Reuters: No Maersk Drilling sale in 2018. Diamond Offshore, Borr drilling might bid

Exploration & Production

Danish shipping giant Maersk Group might not sell its drilling division Maersk Drilling in 2018, as previously planned.

According to a Reuters report on Wednesday, the Danish company which has so far offloaded Maersk Oil and Maersk Tankers might wait some more with the divestment of its offshore drilling business.

There have been talks of a potential listing of Maersk Drilling, but this plan has been shelved due to “sluggish investor appetite in the drilling sector,” Reuters has reported, citing sources familiar with the matter.

As for the sale, the news agency said, again citing unnamed sources, that Borr Drilling and Diamond Offshore were considering bids. To remind, Bloomberg last year reported the Rowan Drilling was also a potential suitor for Maersk Drilling rigs.

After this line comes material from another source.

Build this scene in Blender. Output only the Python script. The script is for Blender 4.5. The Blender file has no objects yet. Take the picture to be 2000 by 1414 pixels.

Divestment of energy business

Maersk Group has been working to divest its energy-related businesses since 2016, following a decision to split the company into two divisions: one focused on shipping and logistics, the other on oil and gas sector. It has already sold its oil and gas producer, Maersk Oil, and tanker business, Maersk Tankers.

Maersk Drilling as well as the offshore vessel division of the Maersk Group, Maersk Supply Service, were classified as discontinued operations and assets held for sale in 2017 as part of the group’s efforts to separate its oil and gas-related business from the rest of the group.

The group recently said it expected to find a structural solution for both businesses before the end of 2018, but, if the Reuters report is to be believed, this timeline no longer sticks.

Maersk Drilling reported a loss of $1.5 billion for the full year 2017 negatively impacted by an accounting impairment of $1.75 billion net of tax prior to classification as discontinued operations. In the year before, the driller’s loss totaled $709 million.

The result was further negatively impacted by a number of idle rigs and the expiration of contracts signed at higher day rates and an accounting loss from sale of the shares in Egyptian Drilling Company of $47 million. The result was positively impacted by high operational uptime and cost savings.

In the first week of May, Maersk Drilling secured three consecutive contracts for the Maersk Resolute and a contract extension for the Maersk Resolve jack-up rigs. Both rigs are operating in the Dutch sector of the North Sea.